SAO PAULO, Dec 19 (Reuters) - Farmers in Brazil have cleared land to grow soy in the new agricultural frontier known as Matopiba, according to data from Abiove, an oilseed lobby group representing global trade firms like Cargill and Bunge .

In other parts of the South American country's Cerrado savanna, soybean expansion was mainly driven by conversion of degraded pastureland into areas to grow crops, the data from the Brazil-based group shows.

Under Brazil's forestry code, farmers have to conserve between 20% and 35% of a property in the Cerrado, depending on the farm's exact location. That ratio is 80% for farms within the Amazonian biome.

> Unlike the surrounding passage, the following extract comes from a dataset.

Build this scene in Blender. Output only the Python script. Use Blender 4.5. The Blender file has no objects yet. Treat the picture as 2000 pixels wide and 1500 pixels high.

In Matopiba states including Maranhao, Tocantins, Piaui and Bahia, which partly lie on the Cerrado biome, some 700,000 hectares (1.729 million acres) of native vegetation were transformed into soy fields in the eight-year period between 2013/2014 and 2021/2022, according to Abiove data.

Pastures, on the other hand, accounted for a smaller chunk of the soybean advance in Matopiba over the same period, with around 400,000 hectares being transformed to grow the oilseed there, the data show.

Brazil, the world's biggest soybean supplier, competes with the United States on global markets and sells its soy output to China and the European Union. They mainly use it as livestock feed.

Other states in the Cerrado, including Mato Grosso, Brazil's biggest soy producer, converted 2.8 million hectares of degraded pastureland into soybean plantations, according to Abiove data.

The Cerrado, the world's most species-rich savanna, has given way to Brazil's expanding agricultural frontier for decades.

In the eight-year period, soy planting jumped from 12.13 million hectares in the various states of the Cerrado, excluding Matopiba, to 16.35 million hectares. That is a 34.8% rise, Abiove data show.